Trees Lounge

Ealasaid/ October 28, 1996/ Movie Reviews and Features

Originally written for The Occidental


Imagine, if you will, a small bar in a small town somewhere in Long Island. It’s the kind of place you can find almost anywhere in America, filled with the sort of people you’d expect — a bickering retired couple, bartenders who have seen and heard it all, the usual contingent of singles trying to pick each other up, an ancient alcoholic drinking himself to death on his barstool… There aren’t many directors who’d take the time to make a movie about the people in a place like this. Writer/director Steve Buscemi took a chance and as a result, gives us Trees Lounge.
I went into the theater not knowing quite what to expect. The ads I’d seen described it as “a bleak comedy,” and reviews had raved about it, calling it “deft, funny, and lighthanded,” but also “shattering.” I was expecting a good performance from Steve Buscemi, the star. I’ve only seen fifteen of his fifty-odd films, but I haven’t seen a bad performance from him yet. His roles have ranged from a dying musician in Parting Glances to a shy mamma’s boy in Ed and His Dead Mother to the caffeinated Mr. Pink of Reservoir Dogs, and he’s played every one completely naturally. So, I was confident that his acting would be great — but I wasn’t sure of how good the rest of the film would be. He wrote and directed the film as well as starring in it, and it was his first time for both on the big screen.
I shouldn’t have worried. Trees Lounge is a terrific movie in all aspects. Summarizing the plot is all but impossible, since it revolves around Tommy Basilio (Buscemi), a 31-year-old barfly, and the people he meets in and out of the Trees Lounge, his favorite hangout. Buscemi creates a complex character — Tommy is at once a frustrating loser who never seems to learn and a charmingly sympathetic guy. I found myself feeling sorry for him even when my head was telling me he was an alcoholic loser.
As the film starts, Tommy has been fired by his boss, Rob (Anthony LaPaglia) for borrowing money from the till without asking.

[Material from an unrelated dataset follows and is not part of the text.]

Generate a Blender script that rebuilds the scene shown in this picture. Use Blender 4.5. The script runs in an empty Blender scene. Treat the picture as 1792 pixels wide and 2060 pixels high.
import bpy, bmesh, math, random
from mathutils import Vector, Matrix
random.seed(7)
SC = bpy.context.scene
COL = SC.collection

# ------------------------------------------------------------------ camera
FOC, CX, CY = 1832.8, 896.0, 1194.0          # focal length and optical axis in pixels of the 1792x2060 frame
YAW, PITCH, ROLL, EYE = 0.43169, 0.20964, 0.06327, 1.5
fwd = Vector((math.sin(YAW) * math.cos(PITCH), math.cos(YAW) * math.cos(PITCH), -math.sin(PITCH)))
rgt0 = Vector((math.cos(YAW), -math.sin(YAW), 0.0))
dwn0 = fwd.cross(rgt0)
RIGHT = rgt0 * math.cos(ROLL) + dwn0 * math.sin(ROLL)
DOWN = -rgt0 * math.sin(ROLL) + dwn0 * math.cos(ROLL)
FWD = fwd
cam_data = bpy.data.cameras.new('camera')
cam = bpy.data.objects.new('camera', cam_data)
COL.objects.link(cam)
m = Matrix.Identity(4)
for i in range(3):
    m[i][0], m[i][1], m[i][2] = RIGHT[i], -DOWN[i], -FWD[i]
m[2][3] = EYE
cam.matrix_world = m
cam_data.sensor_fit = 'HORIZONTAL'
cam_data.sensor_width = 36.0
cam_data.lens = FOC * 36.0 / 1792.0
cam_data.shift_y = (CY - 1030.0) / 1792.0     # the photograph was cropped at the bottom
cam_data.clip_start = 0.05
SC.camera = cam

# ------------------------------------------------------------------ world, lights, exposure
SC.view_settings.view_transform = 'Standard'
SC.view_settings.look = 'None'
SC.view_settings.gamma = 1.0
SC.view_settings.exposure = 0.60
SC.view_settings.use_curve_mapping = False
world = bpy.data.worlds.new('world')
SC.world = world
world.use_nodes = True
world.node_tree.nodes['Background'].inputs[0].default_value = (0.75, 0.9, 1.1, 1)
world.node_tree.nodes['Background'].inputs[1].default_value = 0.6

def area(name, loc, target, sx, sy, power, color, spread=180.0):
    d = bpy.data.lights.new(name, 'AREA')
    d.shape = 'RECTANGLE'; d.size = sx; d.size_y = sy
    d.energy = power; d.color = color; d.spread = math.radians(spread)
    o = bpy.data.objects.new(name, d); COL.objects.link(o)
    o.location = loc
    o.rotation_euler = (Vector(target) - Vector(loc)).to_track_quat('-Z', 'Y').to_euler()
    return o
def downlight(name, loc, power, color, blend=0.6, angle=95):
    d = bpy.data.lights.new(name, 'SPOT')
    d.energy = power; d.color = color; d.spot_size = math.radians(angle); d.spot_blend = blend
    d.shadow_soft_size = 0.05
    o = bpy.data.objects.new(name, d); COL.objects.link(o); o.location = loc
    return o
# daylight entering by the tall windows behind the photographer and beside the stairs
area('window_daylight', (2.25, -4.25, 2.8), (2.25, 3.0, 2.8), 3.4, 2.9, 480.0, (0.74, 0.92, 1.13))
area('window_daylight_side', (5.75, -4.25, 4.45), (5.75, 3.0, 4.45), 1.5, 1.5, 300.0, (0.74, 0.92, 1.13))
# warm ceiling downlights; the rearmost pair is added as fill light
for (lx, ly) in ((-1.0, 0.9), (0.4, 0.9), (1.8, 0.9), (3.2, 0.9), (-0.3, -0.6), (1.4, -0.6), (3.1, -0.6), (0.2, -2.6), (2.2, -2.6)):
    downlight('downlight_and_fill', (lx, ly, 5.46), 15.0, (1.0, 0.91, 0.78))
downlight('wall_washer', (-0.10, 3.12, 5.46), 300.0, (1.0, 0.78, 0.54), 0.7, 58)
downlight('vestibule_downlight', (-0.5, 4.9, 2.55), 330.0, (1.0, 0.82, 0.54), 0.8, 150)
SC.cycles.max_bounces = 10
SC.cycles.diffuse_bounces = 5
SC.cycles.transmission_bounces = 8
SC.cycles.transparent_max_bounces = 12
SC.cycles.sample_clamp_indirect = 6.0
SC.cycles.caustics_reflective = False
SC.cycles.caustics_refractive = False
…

To make matters worse, the woman Tommy went out with for eight years as dumped him to hook up with Rob. LaPaglia brings depth to his conflicted character, who used to be Tommy’s friend, but now isn’t sure how to act around him.
When Tommy’s uncle Al dies, he gets a temporary job driving Al’s ice cream truck. This works out okay, until a seventeen-year-old family friend (Chloe Sevigny) with a crush on him starts helping him out on the route. Temptation overcomes what sense of prudence he has, and Tommy is in even more trouble than before. Sevigny (who starred in Kids) is perfect for the part, at once immature and wise beyond her years.
Buscemi got wonderful performances out of the entire cast, including himself. HIs directing abilities bring his already good script to life, and he uses body language and informal, colloquial gestures to communicate as much as he uses actual words. Unlike your average Hollywood film, Trees Lounge assumes its audience is intelligent, an attitude I found refreshing. The reviewers were right — it is both “deft, funny, lighthanded” and “shattering” — and definitely worth seeing.